Till 1991, India's economic integration with the rest of the world was very limited. But the new economic policy and the liberalisation
measures so introduced made way for the globalisation of Indian businesses.
Earlier, exports were a predominant way of expanding business abroad and
hence the emphasis was on export promotion strategies with restrictions
on cash outflows so as to conserve our foreign exchange reserves. But
over the years, its being realised that for expansion and growth of Indian
companies, it is necessary that they increase their share in the world
market not only by exporting their products but also by acquiring overseas
assets and establishing their presence abroad. Accordingly, the policy
for outward capital flows has evolved, marked by phased liberalisation.
The first policy in the form of guidelines governing overseas
direct investment was issued in 1969 by the Government of India. These
guidelines defined the extent of participation of Indian companies in
projects abroad. They permitted minority participation by an Indian party
with no cash remittances. Association of local parties, local development
banks, financial institutions and local Governments, wherever necessary
was also favoured for promoting such investments.
The Government modified these guidelines by issuing a set
of more comprehensive measures in 1978. These measures included provision
for the approval, monitoring, evaluation of investment proposals at a
focal point by the Ministry
of Commerce. These guidelines also recognised the need of vesting
the necessary powers with the Reserve
Bank of India( RBI) for the release foreign exchange to meet the preliminary
and subsequent expenses of an Indian company relating to its investments
abroad .
Such guidelines were subsequently revised in 1986,1992
and 1995. The policy on Indian investments overseas was first liberalised
in 1992. Under it, an Automatic Route for overseas investments was introduced
and cash remittances were allowed for the first time with restrictions
on the total value. The basic rationale for opening up the regime of Indian
investments overseas had been the need to provide Indian industry access
to new markets and technologies with a view to increasing their competitiveness
globally and help the country's export efforts.

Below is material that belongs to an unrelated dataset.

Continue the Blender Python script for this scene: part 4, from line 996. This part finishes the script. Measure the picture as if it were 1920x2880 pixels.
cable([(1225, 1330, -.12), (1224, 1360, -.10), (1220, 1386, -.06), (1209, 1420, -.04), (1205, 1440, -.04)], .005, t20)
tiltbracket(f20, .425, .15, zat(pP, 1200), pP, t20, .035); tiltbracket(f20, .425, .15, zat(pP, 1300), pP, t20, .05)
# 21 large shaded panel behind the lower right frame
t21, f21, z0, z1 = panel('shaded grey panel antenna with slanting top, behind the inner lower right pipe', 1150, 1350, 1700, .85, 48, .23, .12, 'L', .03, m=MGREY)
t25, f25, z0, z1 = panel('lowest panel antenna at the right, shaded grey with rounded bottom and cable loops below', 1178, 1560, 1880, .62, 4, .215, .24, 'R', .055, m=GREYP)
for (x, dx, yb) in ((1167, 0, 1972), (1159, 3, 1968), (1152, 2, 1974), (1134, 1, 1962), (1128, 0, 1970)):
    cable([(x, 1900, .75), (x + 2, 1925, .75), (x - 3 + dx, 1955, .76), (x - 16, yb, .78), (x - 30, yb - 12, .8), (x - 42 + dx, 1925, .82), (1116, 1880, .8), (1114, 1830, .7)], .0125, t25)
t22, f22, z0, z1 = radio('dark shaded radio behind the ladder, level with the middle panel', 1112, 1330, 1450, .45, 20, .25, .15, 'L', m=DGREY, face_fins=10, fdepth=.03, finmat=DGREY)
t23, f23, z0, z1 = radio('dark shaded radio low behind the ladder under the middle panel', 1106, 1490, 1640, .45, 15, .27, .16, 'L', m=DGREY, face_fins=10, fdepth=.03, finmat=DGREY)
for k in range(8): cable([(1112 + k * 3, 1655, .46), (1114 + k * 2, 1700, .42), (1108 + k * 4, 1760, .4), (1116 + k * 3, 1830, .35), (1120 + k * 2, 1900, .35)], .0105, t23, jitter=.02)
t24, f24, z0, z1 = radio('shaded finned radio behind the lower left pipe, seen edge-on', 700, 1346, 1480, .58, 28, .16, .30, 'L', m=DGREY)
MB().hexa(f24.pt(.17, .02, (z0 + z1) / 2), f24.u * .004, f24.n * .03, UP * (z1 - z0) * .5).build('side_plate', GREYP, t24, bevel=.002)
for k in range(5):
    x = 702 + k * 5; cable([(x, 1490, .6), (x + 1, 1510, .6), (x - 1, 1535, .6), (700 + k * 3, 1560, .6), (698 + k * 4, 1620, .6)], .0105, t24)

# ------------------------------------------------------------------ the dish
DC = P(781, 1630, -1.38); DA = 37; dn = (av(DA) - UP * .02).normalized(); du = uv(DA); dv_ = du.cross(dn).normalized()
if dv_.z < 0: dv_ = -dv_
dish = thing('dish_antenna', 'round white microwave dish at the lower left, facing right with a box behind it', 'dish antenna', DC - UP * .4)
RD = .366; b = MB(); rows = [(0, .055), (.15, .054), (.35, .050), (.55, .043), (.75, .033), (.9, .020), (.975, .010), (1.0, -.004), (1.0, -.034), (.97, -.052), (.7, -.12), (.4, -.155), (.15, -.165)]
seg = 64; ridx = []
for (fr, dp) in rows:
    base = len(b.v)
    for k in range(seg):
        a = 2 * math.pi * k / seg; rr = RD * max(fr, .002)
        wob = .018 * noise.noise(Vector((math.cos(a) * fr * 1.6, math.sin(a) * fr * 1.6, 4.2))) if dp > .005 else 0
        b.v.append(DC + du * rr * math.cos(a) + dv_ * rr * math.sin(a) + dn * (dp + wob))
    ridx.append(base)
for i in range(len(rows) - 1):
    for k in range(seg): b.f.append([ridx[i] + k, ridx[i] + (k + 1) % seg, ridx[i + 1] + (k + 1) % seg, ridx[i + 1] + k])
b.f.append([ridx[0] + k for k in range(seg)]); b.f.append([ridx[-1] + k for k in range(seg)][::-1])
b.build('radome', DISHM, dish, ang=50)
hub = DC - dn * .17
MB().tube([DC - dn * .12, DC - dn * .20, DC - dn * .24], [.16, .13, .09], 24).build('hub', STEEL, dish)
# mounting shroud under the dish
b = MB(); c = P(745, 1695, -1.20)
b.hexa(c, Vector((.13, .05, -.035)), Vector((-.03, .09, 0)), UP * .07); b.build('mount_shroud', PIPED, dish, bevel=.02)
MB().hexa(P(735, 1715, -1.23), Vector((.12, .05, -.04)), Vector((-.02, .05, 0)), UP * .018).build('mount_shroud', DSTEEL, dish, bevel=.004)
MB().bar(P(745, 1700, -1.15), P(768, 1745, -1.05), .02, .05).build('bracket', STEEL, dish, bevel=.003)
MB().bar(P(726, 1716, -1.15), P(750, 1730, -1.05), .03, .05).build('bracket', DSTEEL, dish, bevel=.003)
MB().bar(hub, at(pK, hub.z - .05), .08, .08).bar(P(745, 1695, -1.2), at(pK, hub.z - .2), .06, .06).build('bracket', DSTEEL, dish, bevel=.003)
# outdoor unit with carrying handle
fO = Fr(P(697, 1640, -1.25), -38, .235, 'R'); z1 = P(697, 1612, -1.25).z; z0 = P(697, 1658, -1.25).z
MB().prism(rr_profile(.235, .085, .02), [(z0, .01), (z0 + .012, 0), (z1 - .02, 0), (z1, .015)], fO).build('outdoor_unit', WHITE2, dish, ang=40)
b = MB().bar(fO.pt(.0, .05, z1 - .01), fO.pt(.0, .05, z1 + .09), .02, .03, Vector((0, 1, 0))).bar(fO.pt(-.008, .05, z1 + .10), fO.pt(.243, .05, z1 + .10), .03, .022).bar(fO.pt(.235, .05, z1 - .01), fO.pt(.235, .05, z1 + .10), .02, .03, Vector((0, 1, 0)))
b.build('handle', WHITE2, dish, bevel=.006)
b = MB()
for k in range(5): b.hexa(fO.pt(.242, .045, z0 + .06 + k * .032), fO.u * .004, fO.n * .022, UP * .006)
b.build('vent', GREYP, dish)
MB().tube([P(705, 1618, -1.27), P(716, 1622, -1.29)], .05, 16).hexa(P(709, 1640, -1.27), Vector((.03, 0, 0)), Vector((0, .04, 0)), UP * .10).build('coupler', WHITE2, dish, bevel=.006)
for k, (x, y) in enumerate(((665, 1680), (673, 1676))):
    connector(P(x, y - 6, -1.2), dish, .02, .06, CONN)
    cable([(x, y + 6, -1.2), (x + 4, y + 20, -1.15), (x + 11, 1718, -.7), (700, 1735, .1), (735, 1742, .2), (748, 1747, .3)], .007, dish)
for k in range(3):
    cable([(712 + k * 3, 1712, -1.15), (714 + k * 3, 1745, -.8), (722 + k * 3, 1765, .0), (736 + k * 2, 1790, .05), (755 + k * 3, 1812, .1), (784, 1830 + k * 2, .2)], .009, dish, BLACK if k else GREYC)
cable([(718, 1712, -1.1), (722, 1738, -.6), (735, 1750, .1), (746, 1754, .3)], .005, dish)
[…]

Further liberalisation and streamlining of procedures was
undertaken in 1995. The guidelines of 1995 provided for a detailed framework
by transferring the work relating to overseas investment from Ministry
of Commerce to Reserve
Bank of India (RBI), which became the nodal agency for administering
the overseas investment policy . This provided a single window system
for overseas investment approvals. Since then, all proposals for direct
investment abroad are being made to and processed by the Reserve
Bank of India (RBI). Also, these guidelines aimed at providing transparency
in the framework of overseas investment policy with the following basic
objectives :-
- To provide a framework for Indian industry and business
to access global networks;
- To ensure that trade and investment flows, though determined
by commercial interests, are consistent with the macroeconomic and balance
of payment compulsions of the country, particularly in terms of the
magnitude of the capital flows;
- To give liberal access to Indian business for technology-sourcing
or resource-seeking or market-seeking;
- To indicate that there is a change in the approach of
the Government, from one of regulator or controller to one of facilitator;
- To encourage the Indian industry to adopt a spirit of
self-regulation and collective effort in order to improve its image
abroad.
Subsequently, in 2000, introduction of FEMA
(Foreign Exchange Management Act) changed the entire perspective on
foreign exchange particularly those relating to investment abroad. It
changed the emphasis from exchange regulation to exchange management.
It aimed to facilitate external trade and payments as well as to promote
an orderly development and maintenance of foreign exchange market in India.
Over the years, the liberalisation measures for overseas
investment by Indian companies has continued. The measures so undertaken
in the fiscal year 2003-04 are as follows :-
- The listed Indian companies are permitted to invest
abroad in those foreign companies:- (a) which are listed on a recognized
stock exchange; and (b) which have a shareholding of at least 10% in
an Indian company which is listed on a recognized stock exchange in
India (as on 1 st January of the year of the investment). As per these
guidelines, such investment shall not exceed 25% of the Indian company's
net worth, as on the date of latest audited balance sheet.
- The resident individuals are also permitted to invest
in the overseas companies (as indicated above) without any monetary
limit.
- The Indian corporates or registered partnership firms
are allowed to investment in entities abroad up to 200% of their net
worth. Along with it, the prevailing monetary ceiling of US$ 100 million
(US$ 10 million for partnership firms ) has been removed.
- The Indian corporates or registered partnership firms
are allowed to undertake agricultural activities either directly or
through an overseas branch.
- For investment abroad in the financial sector, the stipulation
of minimum net worth of Rs.15 crores for Indian companies
engaged in financial sector activities in India has been removed.